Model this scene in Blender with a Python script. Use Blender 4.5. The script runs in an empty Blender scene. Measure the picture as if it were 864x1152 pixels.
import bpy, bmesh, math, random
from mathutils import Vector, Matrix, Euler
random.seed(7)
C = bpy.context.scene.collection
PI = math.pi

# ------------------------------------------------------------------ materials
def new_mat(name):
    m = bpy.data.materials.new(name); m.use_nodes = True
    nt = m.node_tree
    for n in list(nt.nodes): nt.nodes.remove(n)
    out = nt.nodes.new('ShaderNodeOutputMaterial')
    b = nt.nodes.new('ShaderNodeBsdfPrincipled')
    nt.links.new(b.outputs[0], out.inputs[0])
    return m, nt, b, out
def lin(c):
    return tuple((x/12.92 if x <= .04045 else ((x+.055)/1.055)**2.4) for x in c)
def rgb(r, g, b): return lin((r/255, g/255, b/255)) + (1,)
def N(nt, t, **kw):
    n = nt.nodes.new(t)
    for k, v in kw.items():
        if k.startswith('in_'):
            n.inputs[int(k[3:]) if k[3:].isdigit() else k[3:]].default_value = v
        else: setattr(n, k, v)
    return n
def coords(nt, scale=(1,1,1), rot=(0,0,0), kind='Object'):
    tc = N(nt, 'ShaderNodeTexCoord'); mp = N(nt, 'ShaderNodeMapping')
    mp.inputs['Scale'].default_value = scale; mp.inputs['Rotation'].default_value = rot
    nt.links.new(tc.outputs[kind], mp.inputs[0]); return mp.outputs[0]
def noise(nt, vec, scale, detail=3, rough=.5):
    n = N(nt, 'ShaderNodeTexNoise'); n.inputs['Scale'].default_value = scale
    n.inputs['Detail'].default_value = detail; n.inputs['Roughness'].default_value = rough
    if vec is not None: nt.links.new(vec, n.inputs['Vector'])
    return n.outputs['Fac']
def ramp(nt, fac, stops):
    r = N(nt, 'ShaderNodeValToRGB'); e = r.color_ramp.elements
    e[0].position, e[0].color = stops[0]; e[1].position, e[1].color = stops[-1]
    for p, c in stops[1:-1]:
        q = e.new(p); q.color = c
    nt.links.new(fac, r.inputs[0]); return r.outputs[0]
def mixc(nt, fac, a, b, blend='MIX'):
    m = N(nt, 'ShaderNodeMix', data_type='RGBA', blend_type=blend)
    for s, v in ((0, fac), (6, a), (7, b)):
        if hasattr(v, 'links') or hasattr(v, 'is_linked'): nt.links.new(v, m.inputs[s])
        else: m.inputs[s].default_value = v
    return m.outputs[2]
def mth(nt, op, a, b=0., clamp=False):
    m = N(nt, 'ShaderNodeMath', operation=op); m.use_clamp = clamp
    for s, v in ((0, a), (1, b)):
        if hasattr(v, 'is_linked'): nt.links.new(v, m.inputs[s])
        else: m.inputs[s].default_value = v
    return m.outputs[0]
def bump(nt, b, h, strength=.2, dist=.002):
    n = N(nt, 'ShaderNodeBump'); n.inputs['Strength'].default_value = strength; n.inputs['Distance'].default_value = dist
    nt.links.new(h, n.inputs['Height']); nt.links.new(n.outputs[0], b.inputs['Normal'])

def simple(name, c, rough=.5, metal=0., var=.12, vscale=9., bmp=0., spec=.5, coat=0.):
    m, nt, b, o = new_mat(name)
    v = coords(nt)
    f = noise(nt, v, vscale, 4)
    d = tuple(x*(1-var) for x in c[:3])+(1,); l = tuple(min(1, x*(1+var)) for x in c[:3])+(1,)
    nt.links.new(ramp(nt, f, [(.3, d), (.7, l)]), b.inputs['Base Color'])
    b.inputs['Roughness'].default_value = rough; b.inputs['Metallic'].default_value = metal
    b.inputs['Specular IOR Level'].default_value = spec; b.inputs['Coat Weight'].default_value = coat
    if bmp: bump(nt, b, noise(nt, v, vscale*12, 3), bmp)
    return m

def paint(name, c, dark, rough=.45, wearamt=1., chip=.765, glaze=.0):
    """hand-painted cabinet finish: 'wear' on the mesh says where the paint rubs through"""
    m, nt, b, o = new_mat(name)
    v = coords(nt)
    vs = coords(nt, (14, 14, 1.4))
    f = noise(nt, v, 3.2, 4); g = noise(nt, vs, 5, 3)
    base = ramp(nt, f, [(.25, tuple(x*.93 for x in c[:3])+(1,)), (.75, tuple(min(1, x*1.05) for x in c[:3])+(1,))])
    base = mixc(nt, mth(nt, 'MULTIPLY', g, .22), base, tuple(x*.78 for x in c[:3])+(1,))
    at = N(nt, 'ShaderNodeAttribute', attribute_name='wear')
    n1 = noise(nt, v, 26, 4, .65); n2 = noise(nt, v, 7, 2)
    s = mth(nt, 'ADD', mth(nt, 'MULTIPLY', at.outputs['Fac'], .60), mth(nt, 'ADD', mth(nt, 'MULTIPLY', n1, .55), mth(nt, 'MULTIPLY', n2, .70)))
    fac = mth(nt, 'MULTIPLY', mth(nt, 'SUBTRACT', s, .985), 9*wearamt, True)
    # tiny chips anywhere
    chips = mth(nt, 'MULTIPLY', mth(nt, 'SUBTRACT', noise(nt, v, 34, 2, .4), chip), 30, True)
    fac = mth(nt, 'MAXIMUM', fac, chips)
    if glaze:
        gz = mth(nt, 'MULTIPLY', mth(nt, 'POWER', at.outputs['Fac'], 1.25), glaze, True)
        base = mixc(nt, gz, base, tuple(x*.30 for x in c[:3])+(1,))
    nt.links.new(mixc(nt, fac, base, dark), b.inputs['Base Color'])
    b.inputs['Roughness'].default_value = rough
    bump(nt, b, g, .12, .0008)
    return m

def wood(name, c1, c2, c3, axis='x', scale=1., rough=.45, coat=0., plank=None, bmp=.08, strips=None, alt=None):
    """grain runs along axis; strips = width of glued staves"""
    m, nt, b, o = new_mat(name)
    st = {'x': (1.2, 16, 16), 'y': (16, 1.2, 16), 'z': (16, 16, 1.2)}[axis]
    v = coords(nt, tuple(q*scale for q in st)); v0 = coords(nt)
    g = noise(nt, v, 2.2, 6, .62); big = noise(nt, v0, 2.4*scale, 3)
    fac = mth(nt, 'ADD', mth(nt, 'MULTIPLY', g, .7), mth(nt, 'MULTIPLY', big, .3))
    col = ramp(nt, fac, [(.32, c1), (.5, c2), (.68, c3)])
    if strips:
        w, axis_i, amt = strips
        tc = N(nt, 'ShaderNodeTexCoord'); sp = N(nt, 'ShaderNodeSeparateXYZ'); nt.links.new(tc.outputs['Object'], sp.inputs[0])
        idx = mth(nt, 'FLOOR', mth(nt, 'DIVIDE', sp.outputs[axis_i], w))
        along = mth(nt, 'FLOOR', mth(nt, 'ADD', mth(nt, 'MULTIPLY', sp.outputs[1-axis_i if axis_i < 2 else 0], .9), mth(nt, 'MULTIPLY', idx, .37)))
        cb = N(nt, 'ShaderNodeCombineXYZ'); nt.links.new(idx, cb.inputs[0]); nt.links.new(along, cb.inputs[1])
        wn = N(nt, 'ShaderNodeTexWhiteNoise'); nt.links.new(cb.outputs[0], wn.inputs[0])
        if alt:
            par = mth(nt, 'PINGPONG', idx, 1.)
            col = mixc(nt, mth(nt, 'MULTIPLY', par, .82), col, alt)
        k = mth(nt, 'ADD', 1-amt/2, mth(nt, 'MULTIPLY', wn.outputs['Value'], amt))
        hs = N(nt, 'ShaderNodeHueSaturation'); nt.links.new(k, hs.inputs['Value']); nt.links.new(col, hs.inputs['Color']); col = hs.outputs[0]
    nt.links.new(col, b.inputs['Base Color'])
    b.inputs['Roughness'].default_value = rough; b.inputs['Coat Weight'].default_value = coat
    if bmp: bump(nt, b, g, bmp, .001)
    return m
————
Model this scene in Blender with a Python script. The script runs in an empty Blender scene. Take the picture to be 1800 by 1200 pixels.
————
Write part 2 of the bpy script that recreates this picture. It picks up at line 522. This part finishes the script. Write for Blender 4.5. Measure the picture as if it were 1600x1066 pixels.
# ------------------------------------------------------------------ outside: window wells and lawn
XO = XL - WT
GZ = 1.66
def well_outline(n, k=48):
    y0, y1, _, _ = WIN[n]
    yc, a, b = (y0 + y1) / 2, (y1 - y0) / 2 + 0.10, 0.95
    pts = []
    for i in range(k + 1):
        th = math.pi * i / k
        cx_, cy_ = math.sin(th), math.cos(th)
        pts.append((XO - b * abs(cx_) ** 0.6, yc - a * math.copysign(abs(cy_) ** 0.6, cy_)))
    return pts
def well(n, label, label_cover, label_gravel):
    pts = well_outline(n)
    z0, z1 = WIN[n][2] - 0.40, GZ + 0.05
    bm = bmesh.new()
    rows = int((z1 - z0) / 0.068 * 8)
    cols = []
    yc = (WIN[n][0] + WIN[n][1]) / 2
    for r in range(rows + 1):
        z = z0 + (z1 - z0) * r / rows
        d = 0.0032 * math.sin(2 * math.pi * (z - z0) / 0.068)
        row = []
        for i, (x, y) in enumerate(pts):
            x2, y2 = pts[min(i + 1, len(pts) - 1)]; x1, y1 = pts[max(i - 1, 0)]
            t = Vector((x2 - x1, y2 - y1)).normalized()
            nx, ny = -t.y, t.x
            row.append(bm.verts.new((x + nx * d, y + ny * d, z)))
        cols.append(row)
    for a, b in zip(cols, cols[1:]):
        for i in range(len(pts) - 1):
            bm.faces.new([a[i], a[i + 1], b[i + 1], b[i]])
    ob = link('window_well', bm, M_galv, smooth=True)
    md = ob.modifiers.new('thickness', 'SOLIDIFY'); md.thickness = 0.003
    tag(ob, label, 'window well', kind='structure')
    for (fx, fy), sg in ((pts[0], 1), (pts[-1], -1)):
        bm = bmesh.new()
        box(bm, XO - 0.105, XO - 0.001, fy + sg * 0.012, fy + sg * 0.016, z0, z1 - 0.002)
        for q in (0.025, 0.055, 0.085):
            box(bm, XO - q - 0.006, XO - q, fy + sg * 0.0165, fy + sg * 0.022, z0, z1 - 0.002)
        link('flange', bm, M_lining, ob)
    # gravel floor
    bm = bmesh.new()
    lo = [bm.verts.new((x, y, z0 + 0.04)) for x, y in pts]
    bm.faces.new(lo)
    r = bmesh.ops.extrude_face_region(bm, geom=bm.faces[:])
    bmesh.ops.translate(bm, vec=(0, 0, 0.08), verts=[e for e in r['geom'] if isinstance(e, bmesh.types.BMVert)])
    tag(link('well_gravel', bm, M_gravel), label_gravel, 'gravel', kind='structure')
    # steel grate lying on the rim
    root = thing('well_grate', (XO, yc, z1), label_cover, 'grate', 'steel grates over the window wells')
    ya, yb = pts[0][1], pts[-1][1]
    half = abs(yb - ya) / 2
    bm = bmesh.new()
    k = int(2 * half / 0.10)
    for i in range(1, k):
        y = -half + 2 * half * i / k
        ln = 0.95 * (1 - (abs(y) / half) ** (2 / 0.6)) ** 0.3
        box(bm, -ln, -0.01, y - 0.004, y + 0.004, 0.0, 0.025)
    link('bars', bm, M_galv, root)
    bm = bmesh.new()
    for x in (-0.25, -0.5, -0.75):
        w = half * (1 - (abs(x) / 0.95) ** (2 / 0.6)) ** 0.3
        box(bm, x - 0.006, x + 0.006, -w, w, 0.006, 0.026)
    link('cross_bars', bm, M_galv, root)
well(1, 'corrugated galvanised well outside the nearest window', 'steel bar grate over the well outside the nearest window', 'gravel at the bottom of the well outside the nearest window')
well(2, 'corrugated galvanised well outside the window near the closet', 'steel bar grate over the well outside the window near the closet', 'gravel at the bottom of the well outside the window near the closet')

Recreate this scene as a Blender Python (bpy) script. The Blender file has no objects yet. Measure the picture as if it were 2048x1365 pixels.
————
■ **Exercise**
Above are the records. Print exactly, and only, the lines from the line with "Model this scene in Blender with a Python script. Use" to the line with "PI = math.pi", both inclusive.

■ **Answer below**
Model this scene in Blender with a Python script. Use Blender 4.5. The script runs in an empty Blender scene. Measure the picture as if it were 864x1152 pixels.
import bpy, bmesh, math, random
from mathutils import Vector, Matrix, Euler
random.seed(7)
C = bpy.context.scene.collection
PI = math.pi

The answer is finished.